*** Source material
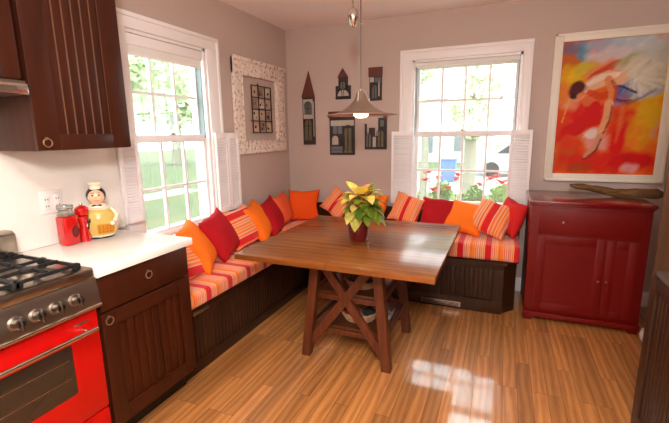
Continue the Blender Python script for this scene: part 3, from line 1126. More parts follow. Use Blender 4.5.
# ---------------------------------------------------------------- potted plant
PC = Vector((1.305, -1.415, 0.7505))
t = thing('potted_plant', 'leafy yellow, green and pink plant in a dark red pot on the table', 'plant', PC)
POT = mat('dark_red_pot', rgb(92, 14, 14), 0.3, coat=0.4, var=0.15, scale=8)
pp = [(0.0, 0.0), (0.058, 0.0), (0.062, 0.004), (0.078, 0.120), (0.086, 0.124), (0.087, 0.146), (0.080, 0.148), (0.074, 0.130), (0, 0.128)]
finish('pot', MB().lathe(pp, PC, 40), POT, t)
finish('soil', MB().lathe([(0, 0.1285), (0.074, 0.1285), (0.07, 0.136), (0, 0.138)], PC, 24), mat('soil', rgb(52, 36, 26), 0.95, bump=0.6, scale=60), t)


def leafmat(name, c1, c2):
    m, n, l, p = base_mat(name)
    tc = n.new('ShaderNodeTexCoord')
    nz = n.new('ShaderNodeTexNoise')
    nz.inputs['Scale'].default_value = 22
    l.new(tc.outputs['Object'], nz.inputs['Vector'])
    cr = n.new('ShaderNodeMixRGB')
    cr.inputs[1].default_value = c1
    cr.inputs[2].default_value = c2
    mr = n.new('ShaderNodeMapRange')
    mr.inputs['From Min'].default_value = 0.42
    mr.inputs['From Max'].default_value = 0.58
    l.new(nz.outputs[0], mr.inputs[0])
    l.new(mr.outputs[0], cr.inputs[0])
    l.new(cr.outputs[0], p.inputs['Base Color'])
    p.inputs['Roughness'].default_value = 0.45
    return m


def leaf(mb, base, d, up, L, W, droop=0.5, cup=0.15, n=7):
    d = Vector(d).normalized()
    up = Vector(up)
    s = d.cross(up).normalized()
    q = s.cross(d).normalized()
    bmx = bmesh.new()
    rows = []
    prof = [0.12, 0.6, 0.95, 1.0, 0.82, 0.5, 0.04]
    p = Vector(base)
    dd = d.copy()
    for i in range(n):
        f_ = prof[i]
        qn = s.cross(dd).normalized()
        wv = W/2*f_
        rows.append([bmx.verts.new(p-s*wv+qn*cup*wv), bmx.verts.new(p), bmx.verts.new(p+s*wv+qn*cup*wv)])
        dd = (dd+Vector((0, 0, -droop/n))).normalized()
        p = p+dd*(L/(n-1))
    for a, b in zip(rows, rows[1:]):
        bmx.faces.new((a[0], a[1], b[1], b[0]))
        bmx.faces.new((a[1], a[2], b[2], b[1]))
    bmesh.ops.solidify(bmx, geom=bmx.faces[:], thickness=0.0008)
    mb.merge(bmx)


rn = random.Random(5)
stems, fl, fg, fp = MB(), MB(), MB(), MB()
top = PC+Vector((0, 0, 0.135))
for i in range(9):
    a = i*2.4
    r_ = 0.02+0.045*rn.random()
    e = top+Vector((math.cos(a)*r_*1.3, math.sin(a)*r_*1.3, 0.09+0.07*rn.random()))
    stems.tube([top+Vector((math.cos(a)*0.02, math.sin(a)*0.02, -0.005)), (top+e)/2+Vector((0, 0, 0.01)), e], 0.004, 6)
for i in range(50):
    a = i*2.399+0.3
    f_ = (i+0.5)/50
    el = 1.15-1.3*f_
    d_ = Vector((math.cos(a)*math.cos(el), math.sin(a)*math.cos(el), math.sin(el)))
    b0 = top+Vector((math.cos(a)*0.035, math.sin(a)*0.035, 0.175-0.10*f_))
    big = 0.105+0.055*rn.random()
    side = d_.x*0.8-d_.y*0.3
    b0.x += 0.018
    if side > 0.3:
        big *= 1.2
    mbx = fl if (i % 3 != 0) else fg
    if side > 0.45 and f_ > 0.35:
        mbx = fg
    leaf(mbx, b0, d_, (0, 0, 1), big, big*0.54, 1.2+0.9*rn.random())
for i in range(18):
    a = i*2.399+1.2
    el = 0.95-0.065*i
    d_ = Vector((math.cos(a)*math.cos(el), math.sin(a)*math.cos(el), math.sin(el)))
    b0 = top+Vector((math.cos(a)*0.02+(0.05 if i % 3 == 1 else 0.012), math.sin(a)*0.02, 0.185-0.004*i))
    leaf(fp, b0, d_, (0, 0, 1), 0.10, 0.06, 0.9)
finish('stems', stems, mat('green_stem', rgb(96, 120, 50), 0.6), t)
finish('yellow_leaves', fl, leafmat('variegated_yellow_leaf', rgb(246, 226, 128), rgb(214, 210, 100)), t, smooth=60)
finish('green_leaves', fg, leafmat('green_leaf', rgb(106, 138, 40), rgb(160, 180, 60)), t, smooth=60)
finish('red_bracts', fp, leafmat('pink_red_bract', rgb(204, 44, 36), rgb(240, 160, 130)), t, smooth=60)

# ---------------------------------------------------------------- pendant lamp
LC = Vector((1.302, -1.35, 0))
t = thing('pendant_lamp', 'brushed metal pendant lamp with flared shade hanging over the table', 'lamp', (LC.x, LC.y, H))
Z0 = 1.587
finish('ceiling_mount', MB().lathe([(0, H-0.001), (0.06, H-0.001), (0.055, H-0.025), (0.015, H-0.035), (0, H-0.036)], (LC.x-0.02, LC.y, 0), 32), NICKEL, t)
finish('cord', MB().tube([(LC.x, LC.y, H-0.03), (LC.x, LC.y, Z0+0.155)], 0.0038, 8), mat('grey_cord', rgb(96, 84, 82), 0.5), t)
sp = [(0.010, 0.160), (0.014, 0.158), (0.014, 0.150), (0.024, 0.138), (0.034, 0.118), (0.046, 0.095), (0.066, 0.070), (0.096, 0.044), (0.136, 0.022), (0.184, 0.006),
      (0.186, 0.003), (0.136, 0.018), (0.096, 0.040), (0.066, 0.066), (0.044, 0.090), (0.030, 0.115), (0.010, 0.134)]
finish('lamp_shade', MB().lathe([(r, z+Z0) for r, z in sp], (LC.x, LC.y, 0), 56, cap=False), NICKEL, t, smooth=60)
gp = [(0.182, 0.0035), (0.228, -0.003), (0.230, 0.0), (0.228, 0.001), (0.182, 0.0065)]
finish('glass_rim', MB().lathe([(r, z+Z0) for r, z in gp], (LC.x, LC.y, 0), 56, cap=False), mat('frosted_amber_glass', rgb(224, 190, 170), 0.3, trans=0.6), t)
mb = MB()
for k in range(3):
    a = 2*math.pi*k/3+0.5
    mb.tube([(LC.x+0.018*math.cos(a), LC.y+0.018*math.sin(a), Z0+0.152), (LC.x+0.046*math.cos(a), LC.y+0.046*math.sin(a), Z0+0.142), (LC.x+0.056*math.cos(a), LC.y+0.056*math.sin(a), Z0+0.085)], 0.003, 8)
finish('shade_arms', mb, CHROME, t)
b = finish('bulb', MB().lathe([(0, -0.020), (0.030, -0.018), (0.046, -0.006), (0.048, 0.004), (0.034, 0.03), (0.018, 0.06), (0.014, 0.09), (0, 0.091)], (LC.x, LC.y, Z0), 32), glow('lamp_bulb', (1.0, 0.86, 0.62, 1), 9.0), t)
mb = MB().tube([(LC.x+0.225, LC.y, Z0+0.0), (LC.x+0.248, LC.y, Z0+0.001)], 0.0025, 8).ball((LC.x+0.252, LC.y, Z0+0.001), 0.006, 2)
finish('finial', mb, CHROME, t)
lamp('pendant_bulb_light', 'SPOT', (LC.x, LC.y, Z0-0.03), 17.0, (1.0, 0.66, 0.34), spot_size=math.radians(130), spot_blend=1.0, shadow_soft_size=0.04)
wx, wy = LC.x-0.052, LC.y
mb = MB().lathe([(0, 2.128), (0.006, 2.130), (0.022, 2.146), (0.032, 2.185), (0.034, 2.210), (0.027, 2.238), (0.012, 2.252), (0.008, 2.258), (0, 2.26)], (wx, wy, 0), 28)
finish('counterweight', mb, CHROME, t)
mb = MB()
for i in range(14):
    z = 2.268+i*0.0185
    pts = []
    for k in range(12):
        a = 2*math.pi*k/12
        o_ = (0.0055*math.cos(a), 0.0) if i % 2 == 0 else (0.0, 0.0055*math.cos(a))
        pts.append((wx+o_[0], wy+o_[1], z+0.0115*math.sin(a)))
    mb.tube(pts, 0.0022, 5, closed=True)
finish('chain', mb, NICKEL, t)
finish('cord_clip', MB().ball((LC.x+0.004, LC.y, 2.145), 0.008, 2), NICKEL, t)

# ---------------------------------------------------------------- art on the left wall: carved frame and metal grid
DIST = mat('distressed_white_wood', rgb(226, 210, 194), 0.7, var=0.0)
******
* _Exercise brief_: Return only the lines from the start of the data through the line that contains "bump=0.6, scale=60), t)", please, copying them exactly and omitting all pictures.

* _Answer to the exercise_:
Continue the Blender Python script for this scene: part 3, from line 1126. More parts follow. Use Blender 4.5.
# ---------------------------------------------------------------- potted plant
PC = Vector((1.305, -1.415, 0.7505))
t = thing('potted_plant', 'leafy yellow, green and pink plant in a dark red pot on the table', 'plant', PC)
POT = mat('dark_red_pot', rgb(92, 14, 14), 0.3, coat=0.4, var=0.15, scale=8)
pp = [(0.0, 0.0), (0.058, 0.0), (0.062, 0.004), (0.078, 0.120), (0.086, 0.124), (0.087, 0.146), (0.080, 0.148), (0.074, 0.130), (0, 0.128)]
finish('pot', MB().lathe(pp, PC, 40), POT, t)
finish('soil', MB().lathe([(0, 0.1285), (0.074, 0.1285), (0.07, 0.136), (0, 0.138)], PC, 24), mat('soil', rgb(52, 36, 26), 0.95, bump=0.6, scale=60), t)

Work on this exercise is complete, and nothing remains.